I’ve tried a lot of versions of this business.
I opened a retail store within the first year of starting and lived in the back. I ran commercial studios in NYC. I hired employees, worked with contractors, did wholesale trade shows, customer service, designing, sewing, production, street fairs and gift shows —sometimes all at the same time. I took second jobs when I needed to. Some of it worked. Some of it was exciting. Some of it was genuinely wonderful.
And some of it was unsustainable.
For a long time, I thought being a “real brand” meant offering more—more styles, more options, more output, more growth. I absorbed the idea that success had to look like constant expansion, even if it came with constant overwork.
But I don’t run a handbag factory.

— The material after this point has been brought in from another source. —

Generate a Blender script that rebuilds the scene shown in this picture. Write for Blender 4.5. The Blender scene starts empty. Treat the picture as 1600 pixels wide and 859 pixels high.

I run a design workshop.

I’ve learned, through experience, that I don’t want a business that consumes every part of my identity. My hobbies and my family are central to how I define a well-lived life. I want a business that supports that life—not one that requires me to shrink everything else around it.
So I’ve chosen a different metric for success: a business that provides financial security and comfort without requiring constant expansion or overwork.
Today, Crystalyn Kae is intentionally focused. I design fewer bags. I make them in small batches. I work from my home studio, with occasional contract support when it makes sense. Every style earns its place through real-world use, longevity, and thoughtful design.
This isn’t because I couldn’t grow it bigger.
It’s because I’ve tried that—and I’ve learned what kind of growth actually feels good.
I believe businesses can be ambitious and humane at the same time.
I believe craftsmanship benefits from restraint.
And I believe it’s okay to define success in a way that leaves room for joy.
This has always been my North Star.
I just took the long way around to admit it.